Athletes, Best Friends, and Social Activists: An Integrative Model Accounting for the Role of Identity in Organizational Identification

Organizational identification links together organizational and member identity, yet we currently lack theory explicating the role of organizational and member identity variations in members' evaluations of organizations as identification targets. In this theoretical paper, I outline a model of organizational identification that aims to do three things—account for the role of identity in the identification process, integrate and extend disparate approaches to organizational identification, and illuminate social comparison processes underlying members' organizational evaluations. The model proposes that members undertake two identity comparisons to assess the value of organizational membership for identification purposes.

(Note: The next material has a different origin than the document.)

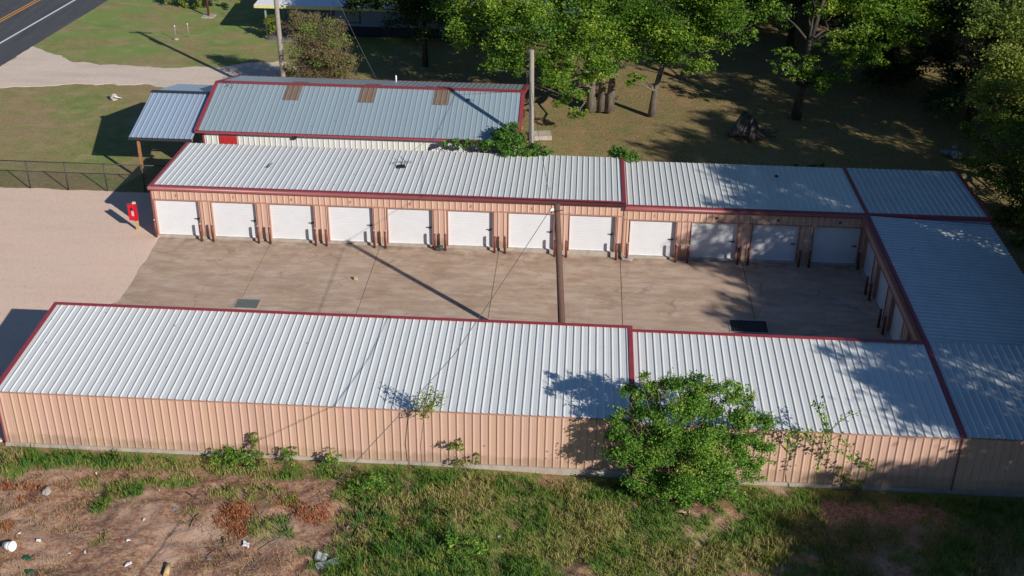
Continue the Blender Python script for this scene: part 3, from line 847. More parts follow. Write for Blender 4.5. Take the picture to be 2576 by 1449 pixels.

In one, they compare the organization's current identity with their own identity, allowing them to assess the organization's ability to meet their motivation for self-continuity. In the other, they compare the organization's current identity with its expected identity, allowing them to assess the organization's ability to meet their motivation for self-esteem. After introducing the identity congruence framework, I apply to it the identity orientation lens to make specific predictions about how organizational and member identity shape the nature and outcomes of the specific social comparison content drawn upon in each of the two identity comparisons. This analysis reveals how the metrics used to evaluate organizations fundamentally vary by organizational and member identity. Implications for organizational studies are addressed, including those related to organizing and stakeholder theory.